___ Records to process

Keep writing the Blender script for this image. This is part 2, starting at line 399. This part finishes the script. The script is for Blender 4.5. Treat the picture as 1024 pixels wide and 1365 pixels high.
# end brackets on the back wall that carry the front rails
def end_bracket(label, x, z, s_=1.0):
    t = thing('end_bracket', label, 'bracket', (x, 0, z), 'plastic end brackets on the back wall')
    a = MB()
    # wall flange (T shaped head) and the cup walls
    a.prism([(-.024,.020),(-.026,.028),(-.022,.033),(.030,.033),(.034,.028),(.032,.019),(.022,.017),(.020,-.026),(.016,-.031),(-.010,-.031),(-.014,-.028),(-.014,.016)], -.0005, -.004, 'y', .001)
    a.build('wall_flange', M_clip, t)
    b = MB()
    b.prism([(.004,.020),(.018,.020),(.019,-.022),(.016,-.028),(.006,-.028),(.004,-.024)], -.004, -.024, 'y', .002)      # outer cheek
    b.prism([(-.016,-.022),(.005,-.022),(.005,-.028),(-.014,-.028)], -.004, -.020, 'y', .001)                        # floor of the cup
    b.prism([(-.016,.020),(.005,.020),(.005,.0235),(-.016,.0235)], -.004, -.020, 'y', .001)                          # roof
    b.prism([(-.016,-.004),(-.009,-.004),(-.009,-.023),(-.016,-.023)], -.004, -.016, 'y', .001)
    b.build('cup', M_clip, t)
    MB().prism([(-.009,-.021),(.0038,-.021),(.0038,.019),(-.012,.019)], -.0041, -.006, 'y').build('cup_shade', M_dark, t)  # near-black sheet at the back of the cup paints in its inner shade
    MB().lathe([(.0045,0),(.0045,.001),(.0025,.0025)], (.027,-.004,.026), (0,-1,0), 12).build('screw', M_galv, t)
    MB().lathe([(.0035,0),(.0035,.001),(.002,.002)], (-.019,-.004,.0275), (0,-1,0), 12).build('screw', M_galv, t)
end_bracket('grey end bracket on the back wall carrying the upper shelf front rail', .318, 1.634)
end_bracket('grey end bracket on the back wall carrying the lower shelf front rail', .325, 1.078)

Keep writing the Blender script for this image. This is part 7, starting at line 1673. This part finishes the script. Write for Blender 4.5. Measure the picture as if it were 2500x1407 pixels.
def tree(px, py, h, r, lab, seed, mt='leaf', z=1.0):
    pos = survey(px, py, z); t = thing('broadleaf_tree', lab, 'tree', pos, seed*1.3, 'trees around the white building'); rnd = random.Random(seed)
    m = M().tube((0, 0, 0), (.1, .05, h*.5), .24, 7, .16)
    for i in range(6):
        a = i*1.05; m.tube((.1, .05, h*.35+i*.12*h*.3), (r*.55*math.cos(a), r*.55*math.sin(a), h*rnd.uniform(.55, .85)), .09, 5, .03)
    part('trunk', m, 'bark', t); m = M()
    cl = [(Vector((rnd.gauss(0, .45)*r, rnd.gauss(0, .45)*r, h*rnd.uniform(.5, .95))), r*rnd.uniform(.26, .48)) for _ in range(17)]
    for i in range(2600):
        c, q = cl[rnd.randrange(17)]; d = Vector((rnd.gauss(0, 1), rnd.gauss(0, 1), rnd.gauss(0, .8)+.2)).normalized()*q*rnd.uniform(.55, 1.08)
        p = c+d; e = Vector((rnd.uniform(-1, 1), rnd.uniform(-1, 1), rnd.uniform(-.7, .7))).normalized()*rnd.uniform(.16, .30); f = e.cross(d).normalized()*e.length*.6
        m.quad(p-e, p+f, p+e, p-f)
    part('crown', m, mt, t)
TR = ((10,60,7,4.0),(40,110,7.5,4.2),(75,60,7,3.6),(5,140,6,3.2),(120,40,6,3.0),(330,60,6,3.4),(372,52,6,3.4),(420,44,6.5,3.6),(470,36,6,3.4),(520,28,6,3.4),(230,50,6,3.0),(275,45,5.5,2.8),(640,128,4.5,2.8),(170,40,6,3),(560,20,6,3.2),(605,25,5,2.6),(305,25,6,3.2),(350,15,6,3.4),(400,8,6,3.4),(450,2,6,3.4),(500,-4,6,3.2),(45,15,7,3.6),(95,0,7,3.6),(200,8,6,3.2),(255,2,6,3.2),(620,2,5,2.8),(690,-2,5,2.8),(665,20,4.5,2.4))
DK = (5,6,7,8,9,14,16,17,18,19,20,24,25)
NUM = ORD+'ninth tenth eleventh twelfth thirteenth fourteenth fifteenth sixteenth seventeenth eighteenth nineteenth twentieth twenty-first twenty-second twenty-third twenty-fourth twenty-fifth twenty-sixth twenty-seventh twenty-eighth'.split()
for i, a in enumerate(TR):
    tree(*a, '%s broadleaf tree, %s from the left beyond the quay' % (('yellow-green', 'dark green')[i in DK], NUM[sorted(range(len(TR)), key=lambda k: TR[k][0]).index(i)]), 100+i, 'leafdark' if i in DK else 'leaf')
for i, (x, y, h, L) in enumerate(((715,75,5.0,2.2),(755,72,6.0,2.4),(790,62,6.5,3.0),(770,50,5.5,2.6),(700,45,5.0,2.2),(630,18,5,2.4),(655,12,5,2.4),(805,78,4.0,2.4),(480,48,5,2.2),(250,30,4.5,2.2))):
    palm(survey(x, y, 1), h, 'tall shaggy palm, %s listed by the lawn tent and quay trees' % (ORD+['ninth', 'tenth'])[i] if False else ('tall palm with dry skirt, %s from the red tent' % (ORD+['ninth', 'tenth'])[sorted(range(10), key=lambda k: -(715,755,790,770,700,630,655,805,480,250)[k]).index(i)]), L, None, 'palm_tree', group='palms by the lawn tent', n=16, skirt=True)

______

• **Stated task**
Repeat the material from above exactly, word for word.

• **Output of the task**
Keep writing the Blender script for this image. This is part 2, starting at line 399. This part finishes the script. The script is for Blender 4.5. Treat the picture as 1024 pixels wide and 1365 pixels high.
# end brackets on the back wall that carry the front rails
def end_bracket(label, x, z, s_=1.0):
    t = thing('end_bracket', label, 'bracket', (x, 0, z), 'plastic end brackets on the back wall')
    a = MB()
    # wall flange (T shaped head) and the cup walls
    a.prism([(-.024,.020),(-.026,.028),(-.022,.033),(.030,.033),(.034,.028),(.032,.019),(.022,.017),(.020,-.026),(.016,-.031),(-.010,-.031),(-.014,-.028),(-.014,.016)], -.0005, -.004, 'y', .001)
    a.build('wall_flange', M_clip, t)
    b = MB()
    b.prism([(.004,.020),(.018,.020),(.019,-.022),(.016,-.028),(.006,-.028),(.004,-.024)], -.004, -.024, 'y', .002)      # outer cheek
    b.prism([(-.016,-.022),(.005,-.022),(.005,-.028),(-.014,-.028)], -.004, -.020, 'y', .001)                        # floor of the cup
    b.prism([(-.016,.020),(.005,.020),(.005,.0235),(-.016,.0235)], -.004, -.020, 'y', .001)                          # roof
    b.prism([(-.016,-.004),(-.009,-.004),(-.009,-.023),(-.016,-.023)], -.004, -.016, 'y', .001)
    b.build('cup', M_clip, t)
    MB().prism([(-.009,-.021),(.0038,-.021),(.0038,.019),(-.012,.019)], -.0041, -.006, 'y').build('cup_shade', M_dark, t)  # near-black sheet at the back of the cup paints in its inner shade
    MB().lathe([(.0045,0),(.0045,.001),(.0025,.0025)], (.027,-.004,.026), (0,-1,0), 12).build('screw', M_galv, t)
    MB().lathe([(.0035,0),(.0035,.001),(.002,.002)], (-.019,-.004,.0275), (0,-1,0), 12).build('screw', M_galv, t)
end_bracket('grey end bracket on the back wall carrying the upper shelf front rail', .318, 1.634)
end_bracket('grey end bracket on the back wall carrying the lower shelf front rail', .325, 1.078)

Keep writing the Blender script for this image. This is part 7, starting at line 1673. This part finishes the script. Write for Blender 4.5. Measure the picture as if it were 2500x1407 pixels.
def tree(px, py, h, r, lab, seed, mt='leaf', z=1.0):
    pos = survey(px, py, z); t = thing('broadleaf_tree', lab, 'tree', pos, seed*1.3, 'trees around the white building'); rnd = random.Random(seed)
    m = M().tube((0, 0, 0), (.1, .05, h*.5), .24, 7, .16)
    for i in range(6):
        a = i*1.05; m.tube((.1, .05, h*.35+i*.12*h*.3), (r*.55*math.cos(a), r*.55*math.sin(a), h*rnd.uniform(.55, .85)), .09, 5, .03)
    part('trunk', m, 'bark', t); m = M()
    cl = [(Vector((rnd.gauss(0, .45)*r, rnd.gauss(0, .45)*r, h*rnd.uniform(.5, .95))), r*rnd.uniform(.26, .48)) for _ in range(17)]
    for i in range(2600):
        c, q = cl[rnd.randrange(17)]; d = Vector((rnd.gauss(0, 1), rnd.gauss(0, 1), rnd.gauss(0, .8)+.2)).normalized()*q*rnd.uniform(.55, 1.08)
        p = c+d; e = Vector((rnd.uniform(-1, 1), rnd.uniform(-1, 1), rnd.uniform(-.7, .7))).normalized()*rnd.uniform(.16, .30); f = e.cross(d).normalized()*e.length*.6
        m.quad(p-e, p+f, p+e, p-f)
    part('crown', m, mt, t)
TR = ((10,60,7,4.0),(40,110,7.5,4.2),(75,60,7,3.6),(5,140,6,3.2),(120,40,6,3.0),(330,60,6,3.4),(372,52,6,3.4),(420,44,6.5,3.6),(470,36,6,3.4),(520,28,6,3.4),(230,50,6,3.0),(275,45,5.5,2.8),(640,128,4.5,2.8),(170,40,6,3),(560,20,6,3.2),(605,25,5,2.6),(305,25,6,3.2),(350,15,6,3.4),(400,8,6,3.4),(450,2,6,3.4),(500,-4,6,3.2),(45,15,7,3.6),(95,0,7,3.6),(200,8,6,3.2),(255,2,6,3.2),(620,2,5,2.8),(690,-2,5,2.8),(665,20,4.5,2.4))
DK = (5,6,7,8,9,14,16,17,18,19,20,24,25)
NUM = ORD+'ninth tenth eleventh twelfth thirteenth fourteenth fifteenth sixteenth seventeenth eighteenth nineteenth twentieth twenty-first twenty-second twenty-third twenty-fourth twenty-fifth twenty-sixth twenty-seventh twenty-eighth'.split()
for i, a in enumerate(TR):
    tree(*a, '%s broadleaf tree, %s from the left beyond the quay' % (('yellow-green', 'dark green')[i in DK], NUM[sorted(range(len(TR)), key=lambda k: TR[k][0]).index(i)]), 100+i, 'leafdark' if i in DK else 'leaf')
for i, (x, y, h, L) in enumerate(((715,75,5.0,2.2),(755,72,6.0,2.4),(790,62,6.5,3.0),(770,50,5.5,2.6),(700,45,5.0,2.2),(630,18,5,2.4),(655,12,5,2.4),(805,78,4.0,2.4),(480,48,5,2.2),(250,30,4.5,2.2))):
    palm(survey(x, y, 1), h, 'tall shaggy palm, %s listed by the lawn tent and quay trees' % (ORD+['ninth', 'tenth'])[i] if False else ('tall palm with dry skirt, %s from the red tent' % (ORD+['ninth', 'tenth'])[sorted(range(10), key=lambda k: -(715,755,790,770,700,630,655,805,480,250)[k]).index(i)]), L, None, 'palm_tree', group='palms by the lawn tent', n=16, skirt=True)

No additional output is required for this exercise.